Why PeTA Euthanizes

In a matter of days, the VDACS (Virginia Department of Agriculture and Consumer Services) will publish 2012 Virginia Animal Record Reporting Information on its website, marking the beginning of the Center for Consumer Freedom‘s renewed attack on animals.

Of the somewhere between 80,000 and 85,000 animals who were euthanized in Virginia’s animal reporting agencies last year, the “petakillsanimals.com” leg of the Center for Consumer Freedom will focus its attention on the 2,000 or so animals who died in PeTA’s (People for the Ethical Treatment of Animals) Norfolk facility. For no other reason than to mitigate PeTA’s impact on the food and beverage industry.

And it’s not just the CCF who will be disseminating misinformation about PeTA’s euthanasia practices.
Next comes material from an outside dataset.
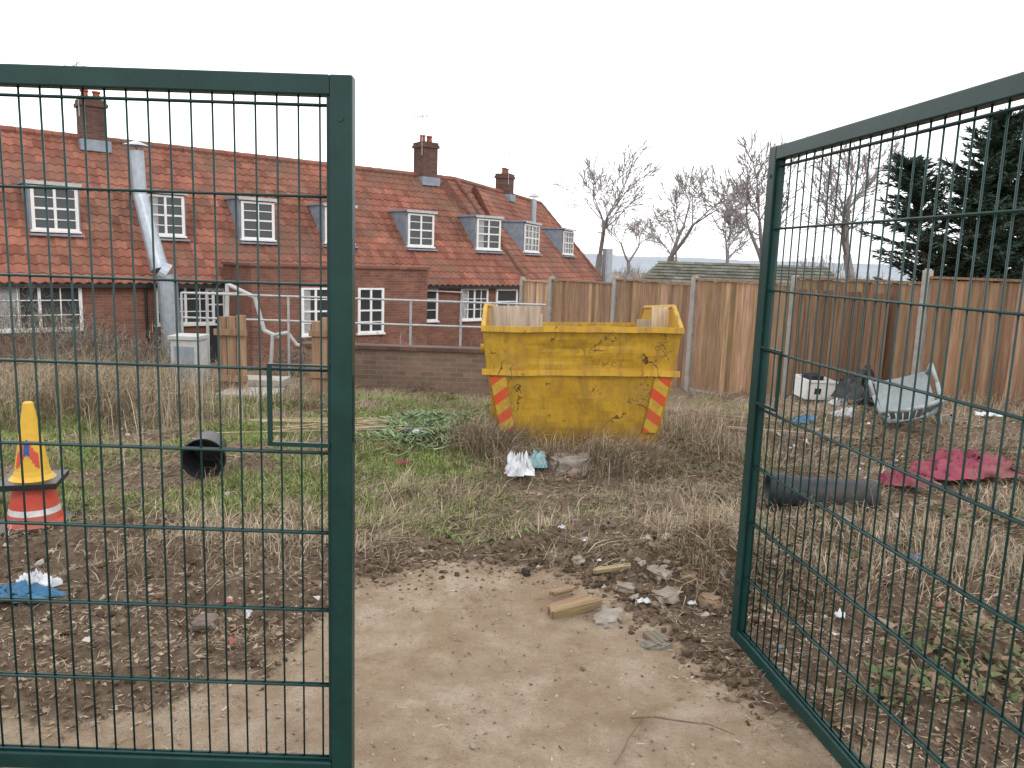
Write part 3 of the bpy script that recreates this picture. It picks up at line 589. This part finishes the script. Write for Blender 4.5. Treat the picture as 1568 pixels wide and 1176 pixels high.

Like so many money-laundering operations turning ill-gotten gains into respectable money, well-meaning and not-so-well-meaning folks will chime in, if they aren’t already, using their voices to legitimize the allegations that PeTA kills animals, and the shady origins of the message will be all but obscured.

The Center for Consumer Freedom will announce to America that PeTA makes no attempts to find homes for the animals they euthanize in their facility. They’ll make no mention of the fact that PeTA isn’t an animal shelter, or that the animals entering their Norfolk facility largely aren’t in need of homes. Nearly all of the animals PeTA receives  have homes, and their guardians are turning to PeTA when their suffering animal companions need PeTA the most.

The Center for Consumer Freedom will neglect to mention that PeTA is licensed with the state of Virginia as a Humane Society and not a “shelter,” and that every person who relinquishes their animal to PeTA has signed a legal release stating that they have been made aware their animal may be immediately euthanized.

The Center for Consumer Freedom will neglect to mention that PeTA does find homes for adoptable animals they admit into their facility, but largely refers or transports the few adoptable animals brought to their doors to the Virginia Beach SPCA because they are a high-traffic animal shelter, and animals have a very good change at finding their forever homes while there.

The Center for Consumer Freedom will use strong language, calling PeTA’s Norfolk facility a “slaughterhouse operation,” neglecting to mention that many of the CCF’s major contributors run some of the biggest slaughterhouses in the world. Any person who has had to make the difficult and sad decision to have their animal companion humanely euthanized should be appalled by the comparison, and by the CCF’s exploitation of suffering companion animals on behalf of its food and beverage industry customers who together violently disassemble billions of animals for their marketable parts every year.

PeTA is the only facility in the greater Norfolk Virginia area that offers the service of no-cost humane euthanasia to any animal in the community who requires it. They are the only facility in the state that offers this service 24 hours a day, 7 days a week, 365 days a year, days, nights, weekends, and holidays. PeTA’s emergency response staff are always on-call for animals. Every animal should have access to humane euthanasia when they require it, regardless of their owner’s ability to pay. In Norfolk, they do.